As we reported last week, the US State Department is pushing to embed insecure radio-frequency identification (RFID) chips in all new US passports. These chips would broadcast your name, date of birth, nationality, unique passport number, and any other personal information contained in the passport to anyone with a compatible RFID reader.
Security experts have pointed out that because the new passports would indiscriminately expose your personal information to strangers, they could be used as "terrorist beacons," providing a terrorist, kidnapper, or thief with a means of covertly scanning a crowd at an airport -- or any other public place -- for American targets. But there are numerous other ways that RFID passports threaten your safety, privacy, and basic civil liberties.

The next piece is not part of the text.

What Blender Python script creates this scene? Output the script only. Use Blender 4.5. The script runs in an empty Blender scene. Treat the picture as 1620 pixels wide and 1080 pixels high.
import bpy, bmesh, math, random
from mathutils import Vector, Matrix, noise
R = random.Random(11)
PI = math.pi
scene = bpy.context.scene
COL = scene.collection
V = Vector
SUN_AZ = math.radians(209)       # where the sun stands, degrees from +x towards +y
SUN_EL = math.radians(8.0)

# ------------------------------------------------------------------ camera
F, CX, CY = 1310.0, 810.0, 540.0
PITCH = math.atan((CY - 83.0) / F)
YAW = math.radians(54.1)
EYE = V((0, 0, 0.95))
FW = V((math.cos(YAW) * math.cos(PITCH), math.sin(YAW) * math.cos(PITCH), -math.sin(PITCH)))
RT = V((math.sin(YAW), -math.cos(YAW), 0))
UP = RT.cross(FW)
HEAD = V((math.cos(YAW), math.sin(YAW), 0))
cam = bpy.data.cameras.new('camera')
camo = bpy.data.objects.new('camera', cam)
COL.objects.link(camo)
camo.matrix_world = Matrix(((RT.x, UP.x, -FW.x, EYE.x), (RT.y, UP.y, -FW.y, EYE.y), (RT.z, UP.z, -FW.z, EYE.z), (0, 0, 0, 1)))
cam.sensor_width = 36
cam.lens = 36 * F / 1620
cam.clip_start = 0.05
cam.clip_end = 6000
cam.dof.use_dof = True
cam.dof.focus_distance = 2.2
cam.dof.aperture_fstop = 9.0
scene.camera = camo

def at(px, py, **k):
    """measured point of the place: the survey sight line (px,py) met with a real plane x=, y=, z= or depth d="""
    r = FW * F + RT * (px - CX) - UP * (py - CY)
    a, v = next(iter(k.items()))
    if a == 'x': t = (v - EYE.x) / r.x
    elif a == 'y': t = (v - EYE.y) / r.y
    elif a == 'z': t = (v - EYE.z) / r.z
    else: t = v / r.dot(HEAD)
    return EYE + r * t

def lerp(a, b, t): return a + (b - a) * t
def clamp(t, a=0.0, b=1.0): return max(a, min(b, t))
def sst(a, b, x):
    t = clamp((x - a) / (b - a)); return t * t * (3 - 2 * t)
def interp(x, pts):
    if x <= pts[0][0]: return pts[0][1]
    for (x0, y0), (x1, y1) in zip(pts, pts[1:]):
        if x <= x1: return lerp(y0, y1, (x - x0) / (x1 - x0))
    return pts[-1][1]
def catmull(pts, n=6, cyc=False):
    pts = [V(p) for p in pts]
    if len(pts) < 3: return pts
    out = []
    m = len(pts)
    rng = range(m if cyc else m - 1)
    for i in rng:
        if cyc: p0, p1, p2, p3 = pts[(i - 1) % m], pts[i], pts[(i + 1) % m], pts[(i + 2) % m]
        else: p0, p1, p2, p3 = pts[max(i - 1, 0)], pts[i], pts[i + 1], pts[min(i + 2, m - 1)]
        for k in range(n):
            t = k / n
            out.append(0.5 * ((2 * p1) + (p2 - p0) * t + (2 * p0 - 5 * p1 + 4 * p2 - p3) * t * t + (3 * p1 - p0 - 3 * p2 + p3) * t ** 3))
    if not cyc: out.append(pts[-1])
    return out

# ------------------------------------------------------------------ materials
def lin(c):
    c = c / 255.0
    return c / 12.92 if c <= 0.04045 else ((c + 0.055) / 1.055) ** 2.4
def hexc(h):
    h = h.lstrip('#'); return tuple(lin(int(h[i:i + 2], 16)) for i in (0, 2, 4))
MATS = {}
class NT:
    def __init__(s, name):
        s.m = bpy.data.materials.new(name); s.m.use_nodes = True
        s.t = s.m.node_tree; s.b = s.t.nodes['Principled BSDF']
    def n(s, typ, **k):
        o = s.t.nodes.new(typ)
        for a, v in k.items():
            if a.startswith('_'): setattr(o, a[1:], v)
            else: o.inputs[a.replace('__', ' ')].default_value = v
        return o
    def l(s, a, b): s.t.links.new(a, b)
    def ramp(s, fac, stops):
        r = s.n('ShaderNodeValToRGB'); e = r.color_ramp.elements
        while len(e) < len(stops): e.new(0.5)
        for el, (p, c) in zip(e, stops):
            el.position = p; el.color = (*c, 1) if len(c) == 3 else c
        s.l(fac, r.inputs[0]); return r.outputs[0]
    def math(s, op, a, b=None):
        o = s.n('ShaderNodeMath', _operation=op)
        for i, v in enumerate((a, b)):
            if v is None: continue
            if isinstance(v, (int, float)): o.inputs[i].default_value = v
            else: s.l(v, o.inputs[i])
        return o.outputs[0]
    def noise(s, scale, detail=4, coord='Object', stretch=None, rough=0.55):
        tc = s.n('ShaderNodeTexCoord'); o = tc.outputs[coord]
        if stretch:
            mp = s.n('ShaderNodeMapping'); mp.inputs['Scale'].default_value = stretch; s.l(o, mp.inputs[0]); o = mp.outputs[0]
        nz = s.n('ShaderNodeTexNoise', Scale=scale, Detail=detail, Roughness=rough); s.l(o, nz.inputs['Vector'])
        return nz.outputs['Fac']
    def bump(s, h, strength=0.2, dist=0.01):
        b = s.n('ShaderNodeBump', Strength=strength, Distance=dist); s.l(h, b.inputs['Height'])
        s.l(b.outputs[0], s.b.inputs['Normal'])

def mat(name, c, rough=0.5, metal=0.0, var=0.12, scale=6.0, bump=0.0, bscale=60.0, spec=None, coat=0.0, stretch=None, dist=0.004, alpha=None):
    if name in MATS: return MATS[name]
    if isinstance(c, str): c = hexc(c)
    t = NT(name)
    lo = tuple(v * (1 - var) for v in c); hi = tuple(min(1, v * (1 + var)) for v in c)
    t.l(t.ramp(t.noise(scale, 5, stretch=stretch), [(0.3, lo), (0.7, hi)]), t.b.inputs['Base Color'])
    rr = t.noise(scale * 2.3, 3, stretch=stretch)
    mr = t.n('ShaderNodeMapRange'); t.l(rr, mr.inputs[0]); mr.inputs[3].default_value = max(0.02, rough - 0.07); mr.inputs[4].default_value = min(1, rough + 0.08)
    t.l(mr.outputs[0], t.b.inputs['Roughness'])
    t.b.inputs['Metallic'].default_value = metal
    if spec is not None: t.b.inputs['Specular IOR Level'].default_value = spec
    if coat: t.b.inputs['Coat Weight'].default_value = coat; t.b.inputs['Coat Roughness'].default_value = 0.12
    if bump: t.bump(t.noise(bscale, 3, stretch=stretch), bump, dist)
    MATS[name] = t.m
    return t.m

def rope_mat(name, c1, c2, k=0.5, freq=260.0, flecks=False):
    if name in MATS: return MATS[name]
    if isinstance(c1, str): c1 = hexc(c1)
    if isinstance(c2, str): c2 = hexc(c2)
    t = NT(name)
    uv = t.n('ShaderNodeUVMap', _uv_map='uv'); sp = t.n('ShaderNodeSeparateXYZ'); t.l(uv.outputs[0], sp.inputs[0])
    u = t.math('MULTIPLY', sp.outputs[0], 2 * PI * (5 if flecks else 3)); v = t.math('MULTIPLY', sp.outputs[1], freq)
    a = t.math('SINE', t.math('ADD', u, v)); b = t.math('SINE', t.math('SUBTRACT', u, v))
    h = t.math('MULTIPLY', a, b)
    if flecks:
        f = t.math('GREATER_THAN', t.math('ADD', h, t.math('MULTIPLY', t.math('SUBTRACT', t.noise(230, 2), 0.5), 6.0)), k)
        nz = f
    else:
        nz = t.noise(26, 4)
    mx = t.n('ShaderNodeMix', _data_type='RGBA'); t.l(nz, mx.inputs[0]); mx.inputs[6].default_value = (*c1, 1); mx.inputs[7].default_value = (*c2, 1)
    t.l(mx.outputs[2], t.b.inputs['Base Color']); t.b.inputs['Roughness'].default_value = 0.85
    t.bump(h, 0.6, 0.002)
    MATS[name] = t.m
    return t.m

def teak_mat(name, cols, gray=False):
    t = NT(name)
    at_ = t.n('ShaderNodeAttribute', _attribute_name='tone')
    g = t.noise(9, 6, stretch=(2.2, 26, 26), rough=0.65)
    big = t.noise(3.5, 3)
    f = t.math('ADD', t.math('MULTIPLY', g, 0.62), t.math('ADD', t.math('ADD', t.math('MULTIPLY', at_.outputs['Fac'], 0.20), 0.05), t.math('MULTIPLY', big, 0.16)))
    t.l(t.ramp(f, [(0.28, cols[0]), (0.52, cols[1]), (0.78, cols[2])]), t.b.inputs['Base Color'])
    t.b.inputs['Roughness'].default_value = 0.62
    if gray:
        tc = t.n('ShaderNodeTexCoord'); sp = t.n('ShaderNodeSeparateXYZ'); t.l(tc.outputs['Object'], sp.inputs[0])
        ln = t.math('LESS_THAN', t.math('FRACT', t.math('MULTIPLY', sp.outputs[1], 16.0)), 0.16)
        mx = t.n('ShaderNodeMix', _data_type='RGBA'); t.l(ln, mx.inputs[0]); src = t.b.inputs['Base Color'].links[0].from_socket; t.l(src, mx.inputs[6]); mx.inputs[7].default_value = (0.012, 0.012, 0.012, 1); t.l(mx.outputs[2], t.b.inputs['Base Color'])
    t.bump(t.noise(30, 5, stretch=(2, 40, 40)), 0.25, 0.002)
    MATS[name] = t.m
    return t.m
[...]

This week, EFF, joined by EPIC, PrivacyActivism, Privacy Rights Clearinghouse, the World Privacy Forum, and privacy activist Bill Scannell, filed comments [PDF] with the State Department, providing a detailed critique of the RFID passport proposal and urging the Department to abandon it.
"RFID in passports is a terrible idea, period. But on top of that, the State Department is acting without the appropriate authority and without conducting any form of credible cost-benefit analysis," said EFF Senior Attorney Lee Tien. "It's asking Americans to sacrifice their safety and privacy 'up front' for a dangerous experiment that it hasn't even bothered to justify."
As our comments point out, under the State Department's plan there would be millions of RFID passports (and passport holders) and thousands upon thousands of authorized passport readers around the world. Each authorized passport reader would itself represent a threat to the privacy of passport holders and would have to be secured. Because the technology would be so widespread and persistent over time, the likelihood of reverse engineering and thus security compromise would be high. At the same time, because so many people would be carrying RFID passports, the magnitude of harm associated with security compromise would be large - and it is unclear how well the system would recover once it is compromised.